Aug 9, 2011 06:30 GMT  ·  By

Extra work, feedback and perseverance seem to have paid off for Khronos Group, whose latest press release reveals that the latest OpenGL specification has been completed.

OpenGL is one of the most widely adopted cross-platform 2D and 3D graphics application programming interfaces (APIs) in the world.

Apparently, the ones driving the standard were not at all idle ever since they last came out to speak of their activities.

It turns out that Khronos Group, the OpenGL ARB (architecture review board) to be more exact, finished defining the newest version of the specification, OpenGL 4.2.

“AMD strongly supports industry standards and congratulates the Khronos Group on their success in the rapid evolution of OpenGL and its other open standards that enable brilliant computing experiences," said Ben Bar-Haim, corporate vice president of AMD software development.

There are a number of things it can do, and this extends to more than updating the OpenGL shading language to GLSL 4.20.

For one, OpenGL can now modify an arbitrary subset of a compressed texture without having to re-download the entire texture to the GPU. This leads to higher performance.

Additionally, more advanced shaders were created, as was the capability to capture GPU-tessellated geometry and drawing multiple instances of a “transform feedback” so that complex objects can be easily replicated or repositioned.
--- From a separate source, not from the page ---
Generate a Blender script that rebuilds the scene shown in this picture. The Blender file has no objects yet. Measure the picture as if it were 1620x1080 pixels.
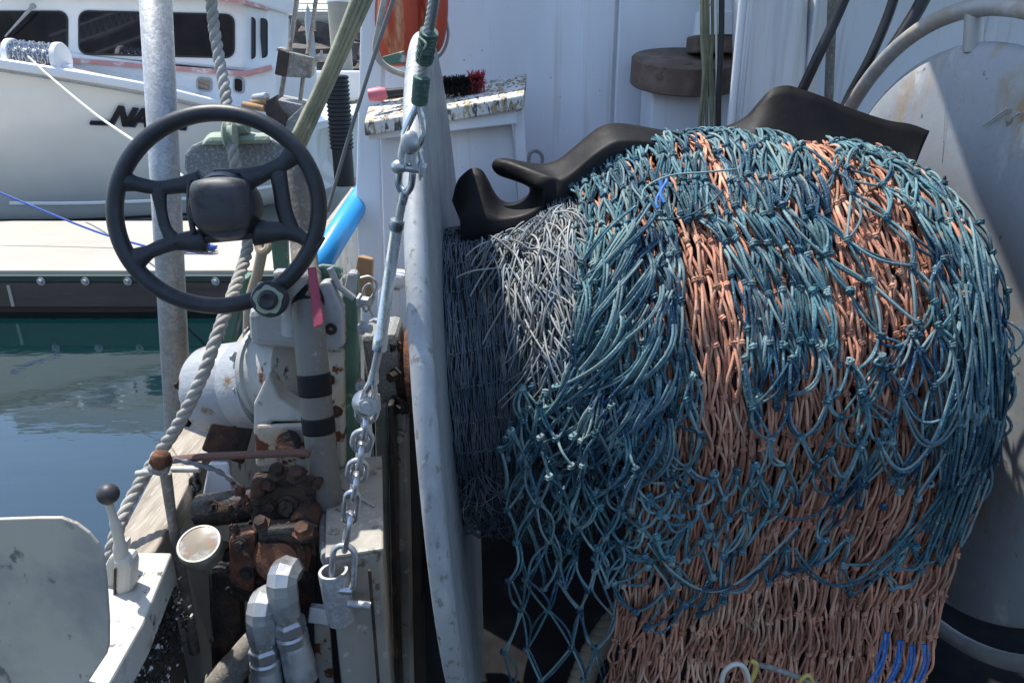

Furthermore, a single 32-bit value can now pack multiple 8-bit and 16-bit values, leading to more efficient shader processing and lower pressure on memory and bandwidth.

“OpenGL 4.2 has integrated feedback from developers that are shipping significant OpenGL-based applications and games, making for a faster, more capable API which will continue to evolve to meet market needs," said Barthold Lichtenbelt, working group chair of the OpenGL ARB and director of Tegra graphics at Nvidia.

“As with previous OpenGL releases NVIDIA is committed to ship productized implementations as rapidly as possible after specification release. In fact, NVIDIA released production OpenGL 4.2 drivers today, enabling developers to immediately leverage this new functionality on NVIDIA GPUs.”